Mas não só as carnes
vermelhas foram proibidas. São Tomás de Aquino adverte que o frango também
proporciona prazer, já que também é um animal de “sangue quente” e da terra,
diferenciando-se do peixe.
Flexibilização
das crenças — e carnes.
Apesar dessas
explicações, há quem acredite que, na verdade, essa restrição veio de
interesses particulares do Vaticano, grande proprietário de comércios
marítimos.

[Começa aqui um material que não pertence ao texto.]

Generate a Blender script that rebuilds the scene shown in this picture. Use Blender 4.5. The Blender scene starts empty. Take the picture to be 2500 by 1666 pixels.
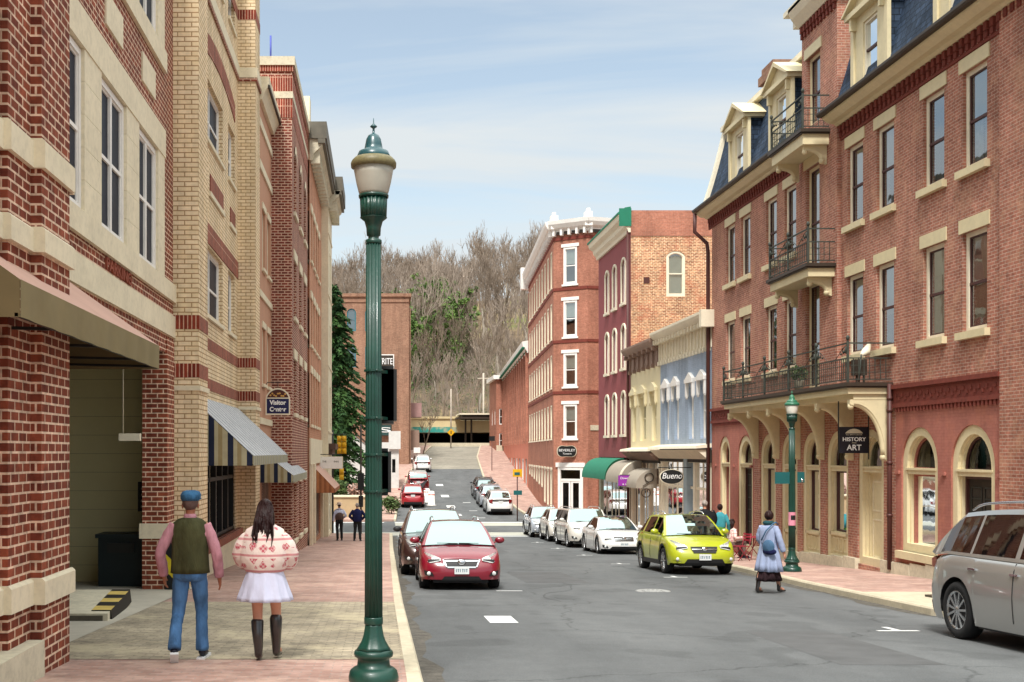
import bpy, math, random
from mathutils import Vector, Matrix
R = math.radians
rnd = random.Random(11)
scene = bpy.context.scene
COL = scene.collection
PI = math.pi

def hexc(h, k=1.0):
    h = h.lstrip('#')
    o = []
    for i in (0, 2, 4):
        v = int(h[i:i+2], 16) / 255.0
        v = v / 12.92 if v <= 0.04045 else ((v + 0.055) / 1.055) ** 2.4
        o.append(v * k)
    return tuple(o)

# ------------------------------------------------------------------ materials
def new_mat(name):
    m = bpy.data.materials.new(name); m.use_nodes = True
    nt = m.node_tree; nt.nodes.clear()
    out = nt.nodes.new('ShaderNodeOutputMaterial')
    return m, nt, out

def N(nt, t, **kw):
    n = nt.nodes.new(t)
    for k, v in kw.items(): setattr(n, k, v)
    return n

def bsdf(nt, out, rough=0.6, metal=0.0, spec=0.5, coat=0.0):
    b = N(nt, 'ShaderNodeBsdfPrincipled')
    b.inputs['Roughness'].default_value = rough
    b.inputs['Metallic'].default_value = metal
    b.inputs['Specular IOR Level'].default_value = spec
    b.inputs['Coat Weight'].default_value = coat
    b.inputs['Coat Roughness'].default_value = 0.04
    nt.links.new(b.outputs[0], out.inputs[0])
    return b

def noise(nt, scale, detail=4.0, vec=None, rough=0.6):
    n = N(nt, 'ShaderNodeTexNoise')
    n.inputs['Scale'].default_value = scale
    n.inputs['Detail'].default_value = detail
    n.inputs['Roughness'].default_value = rough
    if vec is not None: nt.links.new(vec, n.inputs['Vector'])
    return n

def mul_range(nt, sock, lo, hi, a=0.3, b=0.7):
    m = N(nt, 'ShaderNodeMapRange')
    m.inputs[1].default_value = a; m.inputs[2].default_value = b
    m.inputs[3].default_value = lo; m.inputs[4].default_value = hi
    nt.links.new(sock, m.inputs[0])
    return m.outputs[0]

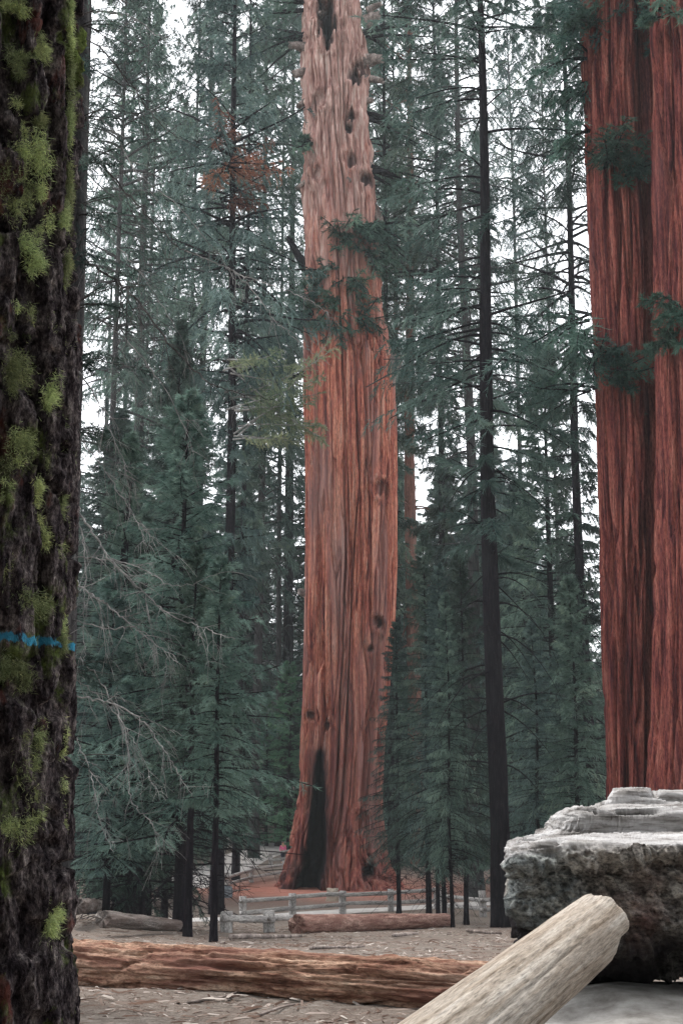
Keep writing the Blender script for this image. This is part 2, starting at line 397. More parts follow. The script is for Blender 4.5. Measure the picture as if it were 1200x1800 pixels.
duff = np.clip(duff * (0.5 + fbm(GX * 0.6, GY * 0.6, 0, 3, 77)), 0, 1)
me = npmesh('ground', np.stack([GX, GY, GZ], -1).reshape(-1, 3), grid_faces(len(gy), len(gx), False), True, {'duff': ('POINT', duff.ravel())}, M['ground'])
link('ground', me, kind='structure')

def ribbon(name, pts, width, seed):
    P = smooth_path([(p.x, p.y, 0) for p in pts], 60)
    T = np.gradient(P, axis=0); T /= np.linalg.norm(T, axis=1)[:, None]
    S = np.stack([T[:, 1], -T[:, 0], 0 * T[:, 0]], 1)
    k = np.linspace(-0.5, 0.5, 9)
    V = P[:, None] + S[:, None] * (k[None, :, None] * width * (1 + 0.12 * (vnoise(np.arange(60) * 0.2, 0, 0, seed)[:, None, None] - 0.5)))
    V[..., 2] = gz(V[..., 0], V[..., 1]) + 0.05 - 0.09 * (np.abs(k)[None] > 0.47)
    return link(name, npmesh(name, V.reshape(-1, 3), grid_faces(60, 9, False), True, None, M['path']), kind='structure')
ribbon('trail', [hit(300, 1562), hit(385, 1530), hit(430, 1508), hit(475, 1494), hit(530, 1480), hit(590, 1470)], 5.0, 3)
ribbon('footpath', [hit(200, 1616), hit(330, 1618), hit(450, 1615), hit(560, 1606), hit(700, 1598), hit(820, 1590), hit(960, 1580)], 2.6, 8)

# ------------------------------------------------------------------ giant trunks
def th_dense(nf, nb, a=-math.pi - 0.15, b=0.15):
    return np.concatenate([np.linspace(a, b, nf, endpoint=False), np.linspace(b, a + 2 * math.pi, nb, endpoint=False)])

def profile_trunk(rows, Y, z_extra, n_th, n_h, dispf, zbase):
    """rows: (py, left px, right px) of the silhouette; the trunk stands at depth Y"""
    zs = []; xc = []; rr = []
    for py, l, r in rows:
        a = at(l, py, Y); b = at(r, py, Y); zs.append(a.z); xc.append((a.x + b.x) / 2); rr.append((b.x - a.x) / 2)
    zs += [z_extra]; xc += [xc[-1]]; rr += [rr[-1] * 0.45]
    o = np.argsort(zs); zs = np.array(zs)[o]; xc = np.array(xc)[o]; rr = np.array(rr)[o]
    ztop = at(600, 0, Y).z
    nv = int(n_h * 0.86)
    H = np.concatenate([np.linspace(zbase, ztop + 1, nv), np.linspace(ztop + 1, z_extra, n_h - nv + 1)[1:]])
    ker = np.array([1, 2, 3, 2, 1]) / 9.0
    def sm(v):
        q = np.interp(H, zs, v); q = np.convolve(np.pad(q, 2, 'edge'), ker, 'valid'); return q
    XC = sm(xc); R = sm(rr)
    th = th_dense(int(n_th * 0.84), n_th - int(n_th * 0.84))
    TH, HH = np.meshgrid(th, H)
    return TH, HH, XC[:, None], R[:, None]

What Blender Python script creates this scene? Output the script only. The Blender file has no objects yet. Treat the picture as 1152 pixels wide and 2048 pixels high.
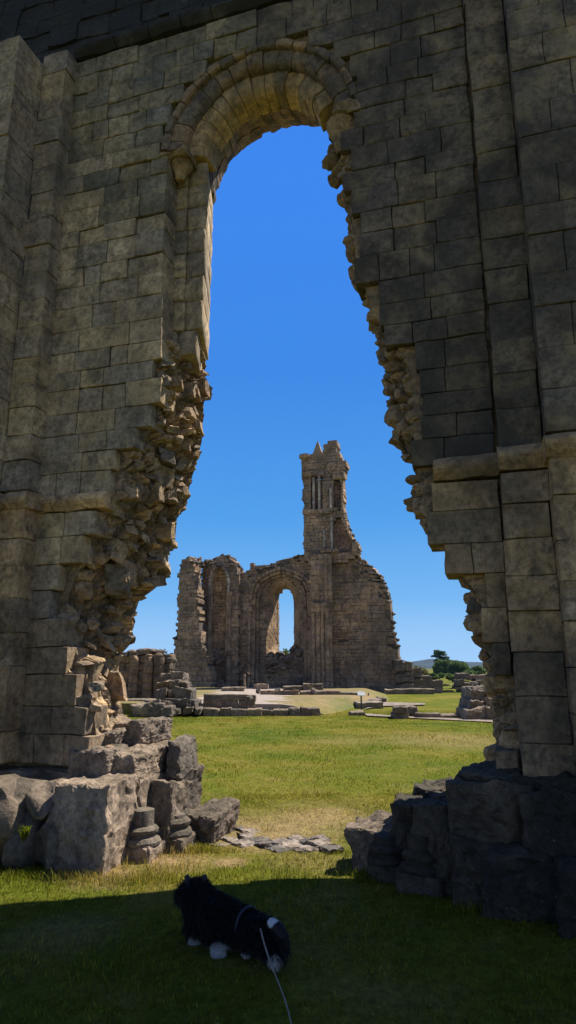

E eles flexibilizaram as regras ao longo dos anos, de acordo com
determinadas conveniências.
No século XVII, o bispo
do Quebec decidiu que os castores eram peixes. Em vários dos
nosso vizinhos da América Latina, não há problema em comer capivara —aparentemente
também um “mamífero aquático” para a Igreja — nas sextas-feiras da Quaresma. E,
em 2010, o arcebispo de Nova Orleans deu positivo a carne de jacaré quando
declarou: “O jacaré é da família dos peixes”.
E essas restrições na
dieta só se aplicam aos cristãos católicos: graças ao rei Henrique VIII e a
Martinho Lutero, os protestantes não precisam se preocupar com o bacalhau do
domingo. Quando Henrique reinou, o peixe era um dos pratos mais populares da
Inglaterra. Mas quando ele se separou da Igreja Católica, consumir peixe nesse
período se tornou uma declaração política pró-católica.
Os anglicanos e os
simpatizantes do rei, então, faziam questão de comer carne nas sextas-feiras da
Quaresma.
Na mesma época,
Martinho Lutero declarou que o jejum dependia do indivíduo, não da Igreja. Mas
essas atitudes prejudicaram bastante o setor pesqueiro da Inglaterra. Em 1547,
o filho de Henrique, o rei Eduardo VI tentou restabelecer o jejum de carne para
melhorar a economia do país – pelo menos para os peixeiros. Alguns anglicanos
até retomaram a prática, mas os protestantes nunca morderam totalmente a isca.